Menos dramática, mas contundente, foi a experiência da bailarina carioca Carmen da Luz, 45 anos, da Companhia Étnica de Dança. Seu grupo havia sido patrocinado pela Petrobras para se apresentar, em novembro, no Hotel Marriot, na orla de Copacabana (zona sul). Ao chegar no hotel, foram convidados a usar a entrada de serviço. “Passamos mais de 40 minutos em negociações”, lembra Carmen. A situação só foi resolvida quando a bailarina ameaçou abandonar o local e todos se dispuseram a assinar um papel com os números de seus documentos. O grupo foi aplaudido de pé e ainda acabou barrado no coquetel. “Chorei muito ao contar a história a meu marido quando cheguei em casa”, emociona-se Carmen.

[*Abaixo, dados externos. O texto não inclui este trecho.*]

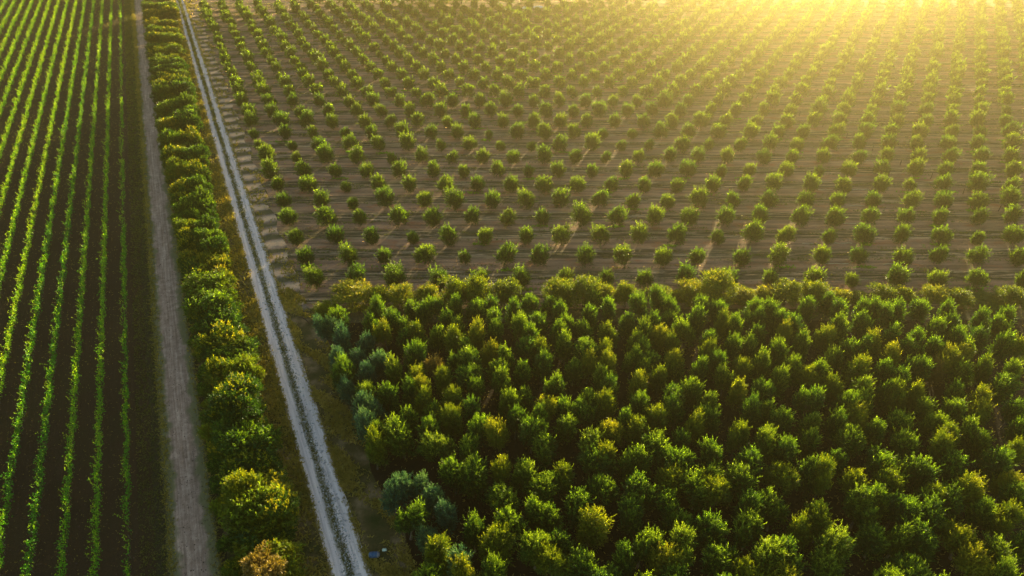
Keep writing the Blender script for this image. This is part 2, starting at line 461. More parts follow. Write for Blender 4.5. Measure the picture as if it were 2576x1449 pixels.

Apesar de corresponderem a 45,3% da população, os negros representam  63,6% da população pobre, segundo o Instituto Brasileiro de Geografia e
Estatística (IBGE). A população negra assalariada ganha menos do que a branca em todas as faixas de escolaridade. Na superior, o rendimento médio de negros é quase a metade da de brancos. “Não vamos resolver o problema com uma campanha, mas com um movimento de transformação social que pode começar com esta reflexão”, acredita Nádia.